**WHAT THE TASK REQUIRES**
Write out the whole listing, matching it exactly.

**DATA SEGMENT**
________________________

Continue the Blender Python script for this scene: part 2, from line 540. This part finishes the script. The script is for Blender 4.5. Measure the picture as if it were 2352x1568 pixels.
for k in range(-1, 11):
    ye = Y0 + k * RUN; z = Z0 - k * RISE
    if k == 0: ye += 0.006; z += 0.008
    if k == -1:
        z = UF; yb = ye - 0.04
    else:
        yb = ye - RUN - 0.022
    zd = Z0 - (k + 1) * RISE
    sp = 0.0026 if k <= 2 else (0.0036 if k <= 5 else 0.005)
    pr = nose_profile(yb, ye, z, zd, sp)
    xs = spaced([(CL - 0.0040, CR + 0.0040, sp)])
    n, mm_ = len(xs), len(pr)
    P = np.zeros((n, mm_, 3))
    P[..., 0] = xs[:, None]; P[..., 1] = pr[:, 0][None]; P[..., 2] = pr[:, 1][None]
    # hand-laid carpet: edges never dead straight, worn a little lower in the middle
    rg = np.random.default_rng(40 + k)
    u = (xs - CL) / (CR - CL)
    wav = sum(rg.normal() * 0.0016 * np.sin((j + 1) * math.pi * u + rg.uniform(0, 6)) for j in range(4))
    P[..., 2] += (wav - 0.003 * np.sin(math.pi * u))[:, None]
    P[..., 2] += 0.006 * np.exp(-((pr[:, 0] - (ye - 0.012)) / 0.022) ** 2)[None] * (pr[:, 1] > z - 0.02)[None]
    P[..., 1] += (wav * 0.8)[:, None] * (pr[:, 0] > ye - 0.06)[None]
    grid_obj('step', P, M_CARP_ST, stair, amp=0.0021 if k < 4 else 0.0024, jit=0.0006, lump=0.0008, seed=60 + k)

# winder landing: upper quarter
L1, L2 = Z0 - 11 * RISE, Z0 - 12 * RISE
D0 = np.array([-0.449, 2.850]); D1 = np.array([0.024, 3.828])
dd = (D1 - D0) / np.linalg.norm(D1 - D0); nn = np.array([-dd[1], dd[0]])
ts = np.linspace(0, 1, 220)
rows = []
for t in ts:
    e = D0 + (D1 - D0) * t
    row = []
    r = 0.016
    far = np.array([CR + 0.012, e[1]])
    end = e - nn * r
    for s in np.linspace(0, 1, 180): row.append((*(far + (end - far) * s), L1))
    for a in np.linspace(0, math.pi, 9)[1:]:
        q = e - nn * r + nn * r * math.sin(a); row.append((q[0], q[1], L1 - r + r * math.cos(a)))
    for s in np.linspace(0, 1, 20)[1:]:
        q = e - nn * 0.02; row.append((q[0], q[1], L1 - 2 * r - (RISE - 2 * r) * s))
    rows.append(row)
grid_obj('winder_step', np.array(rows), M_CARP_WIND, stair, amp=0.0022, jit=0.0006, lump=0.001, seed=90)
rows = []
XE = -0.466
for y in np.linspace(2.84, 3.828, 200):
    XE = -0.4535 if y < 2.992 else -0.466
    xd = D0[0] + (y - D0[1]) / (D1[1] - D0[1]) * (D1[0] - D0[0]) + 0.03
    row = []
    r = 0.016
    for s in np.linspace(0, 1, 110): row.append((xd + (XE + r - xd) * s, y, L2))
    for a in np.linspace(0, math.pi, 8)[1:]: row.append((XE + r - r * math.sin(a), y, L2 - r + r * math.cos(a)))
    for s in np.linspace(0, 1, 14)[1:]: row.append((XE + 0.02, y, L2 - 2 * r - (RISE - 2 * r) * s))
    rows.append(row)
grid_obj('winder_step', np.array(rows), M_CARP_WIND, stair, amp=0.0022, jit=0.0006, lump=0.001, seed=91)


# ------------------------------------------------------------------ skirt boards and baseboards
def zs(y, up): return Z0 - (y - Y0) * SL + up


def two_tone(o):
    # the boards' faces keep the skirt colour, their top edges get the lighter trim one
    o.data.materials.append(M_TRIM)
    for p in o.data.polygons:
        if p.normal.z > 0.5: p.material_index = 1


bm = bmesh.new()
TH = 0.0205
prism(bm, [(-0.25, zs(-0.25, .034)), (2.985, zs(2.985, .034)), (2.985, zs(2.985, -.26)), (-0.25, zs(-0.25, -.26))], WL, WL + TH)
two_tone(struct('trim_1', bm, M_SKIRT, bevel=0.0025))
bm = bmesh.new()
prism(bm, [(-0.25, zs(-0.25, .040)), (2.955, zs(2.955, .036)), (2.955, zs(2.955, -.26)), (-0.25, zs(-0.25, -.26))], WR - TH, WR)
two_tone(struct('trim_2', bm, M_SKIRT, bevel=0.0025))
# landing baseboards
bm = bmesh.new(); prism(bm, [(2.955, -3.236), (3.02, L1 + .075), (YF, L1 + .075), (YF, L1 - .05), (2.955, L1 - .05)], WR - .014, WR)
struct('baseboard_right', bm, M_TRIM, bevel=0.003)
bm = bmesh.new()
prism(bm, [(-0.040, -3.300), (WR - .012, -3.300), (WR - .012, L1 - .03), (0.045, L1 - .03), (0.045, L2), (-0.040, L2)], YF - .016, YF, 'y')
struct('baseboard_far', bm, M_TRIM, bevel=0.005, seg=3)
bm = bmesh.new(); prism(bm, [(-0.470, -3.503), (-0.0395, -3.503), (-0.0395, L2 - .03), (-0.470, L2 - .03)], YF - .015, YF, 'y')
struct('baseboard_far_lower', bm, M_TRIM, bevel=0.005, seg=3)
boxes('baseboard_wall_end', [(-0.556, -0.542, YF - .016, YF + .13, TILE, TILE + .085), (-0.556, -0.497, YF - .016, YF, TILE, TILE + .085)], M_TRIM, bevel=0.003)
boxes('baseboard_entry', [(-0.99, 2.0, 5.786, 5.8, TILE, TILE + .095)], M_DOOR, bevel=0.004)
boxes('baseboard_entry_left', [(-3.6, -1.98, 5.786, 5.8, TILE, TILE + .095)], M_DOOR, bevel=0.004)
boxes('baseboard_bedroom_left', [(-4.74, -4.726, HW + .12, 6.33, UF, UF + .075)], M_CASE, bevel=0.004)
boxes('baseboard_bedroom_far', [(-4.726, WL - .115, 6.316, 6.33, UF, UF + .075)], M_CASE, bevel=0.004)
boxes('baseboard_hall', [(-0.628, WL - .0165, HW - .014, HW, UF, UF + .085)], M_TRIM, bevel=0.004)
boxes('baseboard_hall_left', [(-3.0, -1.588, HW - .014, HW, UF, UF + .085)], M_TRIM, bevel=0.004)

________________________

**SOLUTION FOR THIS TASK**
Continue the Blender Python script for this scene: part 2, from line 540. This part finishes the script. The script is for Blender 4.5. Measure the picture as if it were 2352x1568 pixels.
for k in range(-1, 11):
    ye = Y0 + k * RUN; z = Z0 - k * RISE
    if k == 0: ye += 0.006; z += 0.008
    if k == -1:
        z = UF; yb = ye - 0.04
    else:
        yb = ye - RUN - 0.022
    zd = Z0 - (k + 1) * RISE
    sp = 0.0026 if k <= 2 else (0.0036 if k <= 5 else 0.005)
    pr = nose_profile(yb, ye, z, zd, sp)
    xs = spaced([(CL - 0.0040, CR + 0.0040, sp)])
    n, mm_ = len(xs), len(pr)
    P = np.zeros((n, mm_, 3))
    P[..., 0] = xs[:, None]; P[..., 1] = pr[:, 0][None]; P[..., 2] = pr[:, 1][None]
    # hand-laid carpet: edges never dead straight, worn a little lower in the middle
    rg = np.random.default_rng(40 + k)
    u = (xs - CL) / (CR - CL)
    wav = sum(rg.normal() * 0.0016 * np.sin((j + 1) * math.pi * u + rg.uniform(0, 6)) for j in range(4))
    P[..., 2] += (wav - 0.003 * np.sin(math.pi * u))[:, None]
    P[..., 2] += 0.006 * np.exp(-((pr[:, 0] - (ye - 0.012)) / 0.022) ** 2)[None] * (pr[:, 1] > z - 0.02)[None]
    P[..., 1] += (wav * 0.8)[:, None] * (pr[:, 0] > ye - 0.06)[None]
    grid_obj('step', P, M_CARP_ST, stair, amp=0.0021 if k < 4 else 0.0024, jit=0.0006, lump=0.0008, seed=60 + k)

# winder landing: upper quarter
L1, L2 = Z0 - 11 * RISE, Z0 - 12 * RISE
D0 = np.array([-0.449, 2.850]); D1 = np.array([0.024, 3.828])
dd = (D1 - D0) / np.linalg.norm(D1 - D0); nn = np.array([-dd[1], dd[0]])
ts = np.linspace(0, 1, 220)
rows = []
for t in ts:
    e = D0 + (D1 - D0) * t
    row = []
    r = 0.016
    far = np.array([CR + 0.012, e[1]])
    end = e - nn * r
    for s in np.linspace(0, 1, 180): row.append((*(far + (end - far) * s), L1))
    for a in np.linspace(0, math.pi, 9)[1:]:
        q = e - nn * r + nn * r * math.sin(a); row.append((q[0], q[1], L1 - r + r * math.cos(a)))
    for s in np.linspace(0, 1, 20)[1:]:
        q = e - nn * 0.02; row.append((q[0], q[1], L1 - 2 * r - (RISE - 2 * r) * s))
    rows.append(row)
grid_obj('winder_step', np.array(rows), M_CARP_WIND, stair, amp=0.0022, jit=0.0006, lump=0.001, seed=90)
rows = []
XE = -0.466
for y in np.linspace(2.84, 3.828, 200):
    XE = -0.4535 if y < 2.992 else -0.466
    xd = D0[0] + (y - D0[1]) / (D1[1] - D0[1]) * (D1[0] - D0[0]) + 0.03
    row = []
    r = 0.016
    for s in np.linspace(0, 1, 110): row.append((xd + (XE + r - xd) * s, y, L2))
    for a in np.linspace(0, math.pi, 8)[1:]: row.append((XE + r - r * math.sin(a), y, L2 - r + r * math.cos(a)))
    for s in np.linspace(0, 1, 14)[1:]: row.append((XE + 0.02, y, L2 - 2 * r - (RISE - 2 * r) * s))
    rows.append(row)
grid_obj('winder_step', np.array(rows), M_CARP_WIND, stair, amp=0.0022, jit=0.0006, lump=0.001, seed=91)


# ------------------------------------------------------------------ skirt boards and baseboards
def zs(y, up): return Z0 - (y - Y0) * SL + up


def two_tone(o):
    # the boards' faces keep the skirt colour, their top edges get the lighter trim one
    o.data.materials.append(M_TRIM)
    for p in o.data.polygons:
        if p.normal.z > 0.5: p.material_index = 1


bm = bmesh.new()
TH = 0.0205
prism(bm, [(-0.25, zs(-0.25, .034)), (2.985, zs(2.985, .034)), (2.985, zs(2.985, -.26)), (-0.25, zs(-0.25, -.26))], WL, WL + TH)
two_tone(struct('trim_1', bm, M_SKIRT, bevel=0.0025))
bm = bmesh.new()
prism(bm, [(-0.25, zs(-0.25, .040)), (2.955, zs(2.955, .036)), (2.955, zs(2.955, -.26)), (-0.25, zs(-0.25, -.26))], WR - TH, WR)
two_tone(struct('trim_2', bm, M_SKIRT, bevel=0.0025))
# landing baseboards
bm = bmesh.new(); prism(bm, [(2.955, -3.236), (3.02, L1 + .075), (YF, L1 + .075), (YF, L1 - .05), (2.955, L1 - .05)], WR - .014, WR)
struct('baseboard_right', bm, M_TRIM, bevel=0.003)
bm = bmesh.new()
prism(bm, [(-0.040, -3.300), (WR - .012, -3.300), (WR - .012, L1 - .03), (0.045, L1 - .03), (0.045, L2), (-0.040, L2)], YF - .016, YF, 'y')
struct('baseboard_far', bm, M_TRIM, bevel=0.005, seg=3)
bm = bmesh.new(); prism(bm, [(-0.470, -3.503), (-0.0395, -3.503), (-0.0395, L2 - .03), (-0.470, L2 - .03)], YF - .015, YF, 'y')
struct('baseboard_far_lower', bm, M_TRIM, bevel=0.005, seg=3)
boxes('baseboard_wall_end', [(-0.556, -0.542, YF - .016, YF + .13, TILE, TILE + .085), (-0.556, -0.497, YF - .016, YF, TILE, TILE + .085)], M_TRIM, bevel=0.003)
boxes('baseboard_entry', [(-0.99, 2.0, 5.786, 5.8, TILE, TILE + .095)], M_DOOR, bevel=0.004)
boxes('baseboard_entry_left', [(-3.6, -1.98, 5.786, 5.8, TILE, TILE + .095)], M_DOOR, bevel=0.004)
boxes('baseboard_bedroom_left', [(-4.74, -4.726, HW + .12, 6.33, UF, UF + .075)], M_CASE, bevel=0.004)
boxes('baseboard_bedroom_far', [(-4.726, WL - .115, 6.316, 6.33, UF, UF + .075)], M_CASE, bevel=0.004)
boxes('baseboard_hall', [(-0.628, WL - .0165, HW - .014, HW, UF, UF + .085)], M_TRIM, bevel=0.004)
boxes('baseboard_hall_left', [(-3.0, -1.588, HW - .014, HW, UF, UF + .085)], M_TRIM, bevel=0.004)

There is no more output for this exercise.